Hancock Privacy Patterns & Framework

Updated: Feb 10, 2019


"The internet is a design philosophy and architecture expressed in a set of protocols," shared Vint Cerf in a video for beginners at Code.org. Protocols are the rules and standards that ensure we can connect, communicate, and participate. Information and content about our location, device, application, and behaviors are transmitted via data packets at rapid speed across the network.


The internet we use today was not designed to be secure or private. Its architecture was created to keep two-way communication open without a centralized network, even during disasters.


The Hancock Privacy Pattern provides use-case frameworks to ethical data governance, standards and accreditations for data models that protect privacy, comply with laws, and improve our ability to make choices.


The data we create while online is combined with the data created by others such as social networks, schools, banks, and governments. These data are shared (duplicated) and used by many types of organizations. How data is used and by whom have life-long implications.


The Privacy Pattern helps frame privacy from a new perspective. Each connection has opportunities and risks. When moving sensitive information, like behavioral health or substance use electronic information, we must ensure that data is protected at every connection via the network, device, application, or the human behavior.


The patter also helps us look at privacy through a new lens. Rather than looking at "what is allowed" in privacy law, we can take a holistic approach about what information is known, with whom can it be shared, how are they authorized, what audit trails are required, are privacy laws enforced?
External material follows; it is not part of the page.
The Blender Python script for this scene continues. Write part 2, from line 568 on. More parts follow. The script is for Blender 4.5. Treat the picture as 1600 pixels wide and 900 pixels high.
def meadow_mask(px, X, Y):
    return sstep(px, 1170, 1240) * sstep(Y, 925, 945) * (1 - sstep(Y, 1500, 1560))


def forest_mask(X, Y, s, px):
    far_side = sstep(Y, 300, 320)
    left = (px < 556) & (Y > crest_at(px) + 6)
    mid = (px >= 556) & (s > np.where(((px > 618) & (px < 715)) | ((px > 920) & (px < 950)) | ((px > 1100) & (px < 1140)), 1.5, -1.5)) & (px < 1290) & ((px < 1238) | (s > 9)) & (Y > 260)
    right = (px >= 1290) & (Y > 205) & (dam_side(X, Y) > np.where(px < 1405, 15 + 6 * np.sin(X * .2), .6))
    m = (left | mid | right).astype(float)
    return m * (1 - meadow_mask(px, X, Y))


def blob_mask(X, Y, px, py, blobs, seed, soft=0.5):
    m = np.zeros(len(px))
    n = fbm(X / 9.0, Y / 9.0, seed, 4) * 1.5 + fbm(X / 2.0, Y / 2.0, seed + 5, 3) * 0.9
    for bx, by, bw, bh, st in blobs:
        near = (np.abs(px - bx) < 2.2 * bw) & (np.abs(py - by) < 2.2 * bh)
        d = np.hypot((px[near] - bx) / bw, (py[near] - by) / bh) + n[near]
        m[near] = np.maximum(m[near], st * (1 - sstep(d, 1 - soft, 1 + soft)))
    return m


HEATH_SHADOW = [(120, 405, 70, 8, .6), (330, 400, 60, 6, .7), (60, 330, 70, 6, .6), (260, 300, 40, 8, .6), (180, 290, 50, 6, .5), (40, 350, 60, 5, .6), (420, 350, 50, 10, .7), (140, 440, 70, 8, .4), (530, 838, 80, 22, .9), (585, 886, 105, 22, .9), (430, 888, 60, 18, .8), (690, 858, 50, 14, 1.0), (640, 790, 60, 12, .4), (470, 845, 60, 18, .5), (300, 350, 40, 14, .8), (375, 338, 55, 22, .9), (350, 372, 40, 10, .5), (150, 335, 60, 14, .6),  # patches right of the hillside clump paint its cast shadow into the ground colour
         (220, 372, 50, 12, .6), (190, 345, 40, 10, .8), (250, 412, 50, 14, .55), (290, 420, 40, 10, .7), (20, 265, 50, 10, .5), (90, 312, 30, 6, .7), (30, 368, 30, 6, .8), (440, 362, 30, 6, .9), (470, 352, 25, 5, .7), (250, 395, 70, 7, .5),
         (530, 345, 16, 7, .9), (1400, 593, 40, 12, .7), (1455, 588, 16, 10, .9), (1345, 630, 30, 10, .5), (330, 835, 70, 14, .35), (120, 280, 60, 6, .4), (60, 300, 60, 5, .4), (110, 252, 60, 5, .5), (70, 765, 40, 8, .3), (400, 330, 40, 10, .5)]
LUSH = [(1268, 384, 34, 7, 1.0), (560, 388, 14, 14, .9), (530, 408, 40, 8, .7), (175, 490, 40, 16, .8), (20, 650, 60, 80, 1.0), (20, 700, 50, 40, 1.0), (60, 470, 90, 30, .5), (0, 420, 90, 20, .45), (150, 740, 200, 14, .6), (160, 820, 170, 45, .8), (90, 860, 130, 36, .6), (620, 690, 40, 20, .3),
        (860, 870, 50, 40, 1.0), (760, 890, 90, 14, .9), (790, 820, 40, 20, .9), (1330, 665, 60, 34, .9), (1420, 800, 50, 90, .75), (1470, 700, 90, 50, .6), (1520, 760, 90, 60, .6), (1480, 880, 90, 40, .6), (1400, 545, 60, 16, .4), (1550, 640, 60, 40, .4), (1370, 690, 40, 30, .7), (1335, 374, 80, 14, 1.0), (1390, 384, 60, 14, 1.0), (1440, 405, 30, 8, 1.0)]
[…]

At what point are my "user profiles" aggregated by data brokers and web companies and linked with my personal information? Whom do I contact when I want to know answers?


Even without cookies, browser fingerprints identify my connected device.


To comply with rapidly changing privacy laws around the world and in my own state of California, new data structures and architectures are required. Following the Privacy Pattern and making decisions about how much information is known about us and what we can expect regarding its use is the critical step in the internet we want and trust.